Japan Geoscience Union Meeting 2015

Presentation information


Symbol S (Solid Earth Sciences) » S-CG Complex & General

[S-CG64] Ocean Floor Geoscience

Wed. May 27, 2015 6:15 PM - 7:30 PM Convention Hall (2F)

Convener:*Kyoko Okino(Ocean Research Institute, University of Tokyo), Keiichi Tadokoro(Research Center for Seismology, Volcanology and Earthquake and Volcano Research Center, Nagoya University), Osamu Ishizuka(Geological Survey of Japan, AIST), Tomohiro Toki(Faculty of Science, University of the Ryukyus), Narumi Takahashi(Research and Development Center for Earthquake and Tsunami, Japan Agency for Marine-Earth Science and Technology)

6:15 PM - 7:30 PM

[SCG64-P11] Earthquake induced deposits during the 2004 off Kii Peninsula earthquakes at a terminal basin

*Juichiro ASHI1, Akiko OMURA1, Natsumi OKUTSU1, Asuka YAMAGUCHI1, Tomohisa IRINO2, Masafumi MURAYAMA3, Ken IKEHARA4, Yasuyuki NAKAMURA5 (1.The University of Tokyo, 2.Hokkaido University, 3.Kochi University, 4.AIST, 5.JAMSTEC)
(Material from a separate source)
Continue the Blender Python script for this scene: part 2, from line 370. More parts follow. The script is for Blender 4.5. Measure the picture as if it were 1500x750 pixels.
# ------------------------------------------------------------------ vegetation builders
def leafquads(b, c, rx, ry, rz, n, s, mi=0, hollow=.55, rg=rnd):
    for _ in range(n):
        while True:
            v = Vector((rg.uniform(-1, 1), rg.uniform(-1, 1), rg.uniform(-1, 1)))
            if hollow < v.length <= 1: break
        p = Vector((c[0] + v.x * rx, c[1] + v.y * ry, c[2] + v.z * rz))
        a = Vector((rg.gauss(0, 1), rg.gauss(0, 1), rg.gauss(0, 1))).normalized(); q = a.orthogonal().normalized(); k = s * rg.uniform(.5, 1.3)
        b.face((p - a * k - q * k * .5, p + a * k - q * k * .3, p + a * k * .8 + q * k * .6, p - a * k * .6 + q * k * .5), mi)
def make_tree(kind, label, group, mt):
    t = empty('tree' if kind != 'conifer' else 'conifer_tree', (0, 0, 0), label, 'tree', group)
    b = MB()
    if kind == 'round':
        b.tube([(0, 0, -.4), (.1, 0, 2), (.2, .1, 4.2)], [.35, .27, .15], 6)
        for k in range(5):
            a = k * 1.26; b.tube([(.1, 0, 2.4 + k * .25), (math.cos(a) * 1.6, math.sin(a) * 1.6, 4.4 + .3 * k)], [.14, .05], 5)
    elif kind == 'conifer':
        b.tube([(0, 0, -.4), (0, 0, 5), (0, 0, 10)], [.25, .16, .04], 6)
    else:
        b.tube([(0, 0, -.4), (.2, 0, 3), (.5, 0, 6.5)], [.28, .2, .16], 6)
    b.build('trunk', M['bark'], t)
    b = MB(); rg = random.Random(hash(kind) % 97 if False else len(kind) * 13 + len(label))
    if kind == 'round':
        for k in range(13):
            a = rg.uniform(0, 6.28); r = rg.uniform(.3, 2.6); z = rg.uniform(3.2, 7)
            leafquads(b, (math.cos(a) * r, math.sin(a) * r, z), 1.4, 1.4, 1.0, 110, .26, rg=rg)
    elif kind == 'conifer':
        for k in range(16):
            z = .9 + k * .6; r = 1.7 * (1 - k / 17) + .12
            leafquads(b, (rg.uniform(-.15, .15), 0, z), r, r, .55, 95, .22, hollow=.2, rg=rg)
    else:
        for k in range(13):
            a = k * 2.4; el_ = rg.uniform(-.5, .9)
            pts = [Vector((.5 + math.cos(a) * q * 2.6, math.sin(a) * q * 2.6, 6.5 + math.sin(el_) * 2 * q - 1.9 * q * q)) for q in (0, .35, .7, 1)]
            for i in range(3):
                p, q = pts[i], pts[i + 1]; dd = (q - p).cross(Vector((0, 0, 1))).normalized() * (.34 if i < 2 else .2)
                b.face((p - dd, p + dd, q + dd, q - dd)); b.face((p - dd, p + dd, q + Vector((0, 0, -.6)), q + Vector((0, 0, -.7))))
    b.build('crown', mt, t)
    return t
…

Keywords:turbidite, turbidity current, sedimentary basin, accretionary prism, submarine landslide

Submarine paleoseismology has been advanced mainly by investigation of distribution and age of seismogenic turbidite deposits. However, we have to pay attention to the following issues for the usage of this method. 1) Turbidity currents are also triggered by flood, wave, rapid sedimentation and so on. 2) It is hard to determine a seismic source region by investigation of turbidites originated from more than one sediment-provenance. 3) Tuibidity current does not provide sedimentary record or remove the former sequence in some cases. In order to avoid these problems, a terminal basin with a limited small provenance area and without direct river input is an appropriate target. The term "a terminal basin" is a sedimentary depression surrounded by topographic heights that capture all sediments supplied from outside.
The sedimentary basin located between the Kumano forarc basin and the outerarc high corresponds to a terminal basin 250 meter deeper than the surroundings. The core sample collected by R/V Shinsei-maru KS-14-08 from this basin includes thin very fine-grained sand at 17 cm below seafloor and mud with silty clay laminae above it. The surface 17 cm thick mud layer is interpreted to be younger than 1950 because Cesium-137 measurements show constant high value above 17 cm and lower value than detection limit below it. Moreover, excess Pb-210 values show constant high above 17 cm and rapid decrease downward below it. This indicates a sedimentation event for a short period of time. Because the sampling site is isolated from river flood sedimentation area, earthquake shaking is the most plausible trigger of sediment gravity flow. The 2004 off the Kii peninsula earthquakes is a potential candidate within the historical earthquakes in this area after 1950.
Sidescan sonar WADATSUMI survey was conducted in this area in December 2004 just after the Kii peninsula earthquakes. The sidescan sonar image at the terminal basin shows extremely low backscattering intensity suggesting surface veneer of very high water content mud derived from earthquake triggered turbidity flow.